Sunday, October 12, 2003

Conservation bill light on conservation... [Forbes].

I really think the conservatives misunderstand the economy. They look at growing unemployment, the glut in the market and determine that the thing we need to do is to increase consumption.

The problem is not with the amount of consumption, but with the quality of consumption. Were the Bush Administration to jump on the conservation band wagon and demand that we improve energy efficiency, it would due more to create jobs than feeding the glut of resources currently on the market.

Let's approach this from a different direction: The BLS essentially is trying to define productivity as the amount of goods (material wealth) that a worker creates in hour. Well, when we find a short cut to making more of something, the labor is still around. The labor then gets wasted on something less productive. The big productivity jump in programming means no more jobs for second rate programmers like me; so I must do something inefficient like affiliate marketing.

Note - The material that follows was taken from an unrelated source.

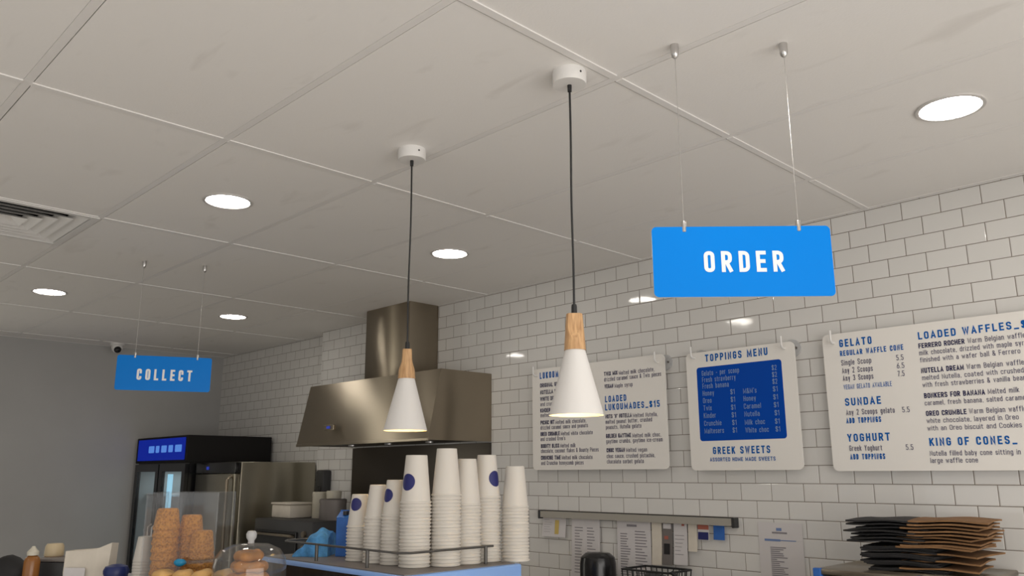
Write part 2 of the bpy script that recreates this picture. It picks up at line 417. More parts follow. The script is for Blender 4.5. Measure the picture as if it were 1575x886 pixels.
def stroke_mesh(bm, pts, closed, hw, place, ext=(True, True)):
    """pts in cap units (already scaled): ribbon of half width hw with mitred joints"""
    P = []
    n = len(pts)
    for i, (x, y, rd) in enumerate(pts):
        if rd and (closed or 0 < i < n - 1):
            a = Vector(pts[(i - 1) % n][:2]); b = Vector((x, y)); c = Vector(pts[(i + 1) % n][:2])
            la = (a - b).length; lc = (c - b).length
            fa = 0.5 if pts[(i - 1) % n][2] and (closed or i - 1 > 0) else 0.98
            fc = 0.5 if pts[(i + 1) % n][2] and (closed or i + 1 < n - 1) else 0.98
            r = min(0.19, la * fa, lc * fc)
            p0 = b + (a - b).normalized() * r; p1 = b + (c - b).normalized() * r
            for k in range(6):
                t = k / 5; s = 1 - t
                q = p0 * (s * s) + b * (2 * s * t) + p1 * (t * t)
                P.append(q * 0.35 + (b * 0.0 + q) * 0.65)
        else: P.append(Vector((x, y)))
    Q = [P[0]]
    for p in P[1:]:
        if (p - Q[-1]).length > 1e-4: Q.append(p)
    if closed and (Q[0] - Q[-1]).length < 1e-4: Q.pop()
    if not closed and len(Q) > 1:      # square ends
        if ext[0]: Q[0] = Q[0] + (Q[0] - Q[1]).normalized() * hw
        if ext[1]: Q[-1] = Q[-1] + (Q[-1] - Q[-2]).normalized() * hw
    P = Q; n = len(P); L = []; R = []
    for i in range(n):
        if closed: d0 = (P[i] - P[i - 1]).normalized(); d1 = (P[(i + 1) % n] - P[i]).normalized()
        else:
            d1 = (P[min(i + 1, n - 1)] - P[min(i, n - 2)]).normalized(); d0 = (P[max(i, 1)] - P[max(i - 1, 0)]).normalized()
        n0 = Vector((-d0.y, d0.x)); n1 = Vector((-d1.y, d1.x)); m = n0 + n1
        m = n0 if m.length < 1e-3 else m.normalized()
        k = min(2.4, 1.0 / max(0.2, m.dot(n0)))
        L.append(bm.verts.new(place(P[i] + m * hw * k))); R.append(bm.verts.new(place(P[i] - m * hw * k)))
    for i in range(n if closed else n - 1):
        j = (i + 1) % n
        try: bm.faces.new((L[i], R[i], R[j], L[j]))
        except ValueError: pass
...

Conservation, on the other hand, concentrates on resource productivity. By employing extra labor, we get more for our gallon of gas. It increases the quality of consumption.

Let's try another tact. The US places its highest taxes on wages. In many cases the US actually subsidizes the extraction of material. Taxing something means you want less of it. So taxing jobs means we want fewer jobs. Subsidizing oil extraction means we want more fuel burned. The conservationist sees this equation as backwards. What we should do is tax labor less and resource production more...this creates jobs as companies employ more and more workers to get the most out of the resources we do put into production.

As soon as this founding fathers talk talk is over I hope to get some time to work out ideas on Crass Commercial.com.